Texas Bail System Must be Addressed by Legislature 

 

The upshot of these five bail lawsuits is that the Texas wealth-based system—one that is incurably corrupted—has serious constitutional flaws that must be addressed by the state’s legislature in the upcoming session. There is no dancing around this issue any longer. Any meaningful effort to establish criminal justice reform must begin with eliminating a corrupt wealth-based bail system. Common sense legislation that requires individualized race-neutral risk assessment tools and presumes release of non-violent, low-risk individuals is the simple solution. This will allow immediate processing of non-violent defendants and allow judges to set adequate conditions for individuals charged with more serious offenses. Releasing non-violent, low-risk arrestees will ease the burden on local sheriff’s departments and allow jail space for more serious, high-risk defendants.
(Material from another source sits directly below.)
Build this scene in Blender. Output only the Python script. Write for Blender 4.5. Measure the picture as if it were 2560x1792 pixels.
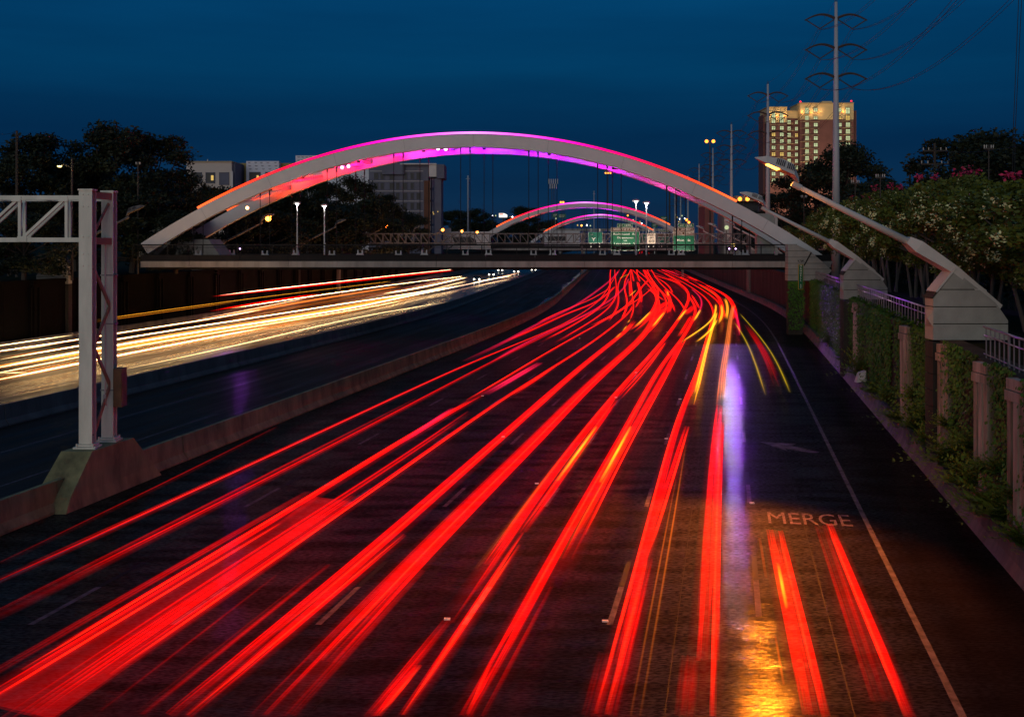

A smarter bail system will save taxpayers dollars and make the community safer.

 

We have called for bail reform many times over the past ten years. The Texas Legislature has elected time and time again to avoid the issue. The “tough on crime” crowd in Austin has proven that they are either too corrupt or too incompetent to address the bail reform issue. But they cannot escape the reality that the courts have spoken again. It is the legislators that now must step forward a cure a Constitutionally flawed bail system.  

 

Bail reform demands a responsible political solution.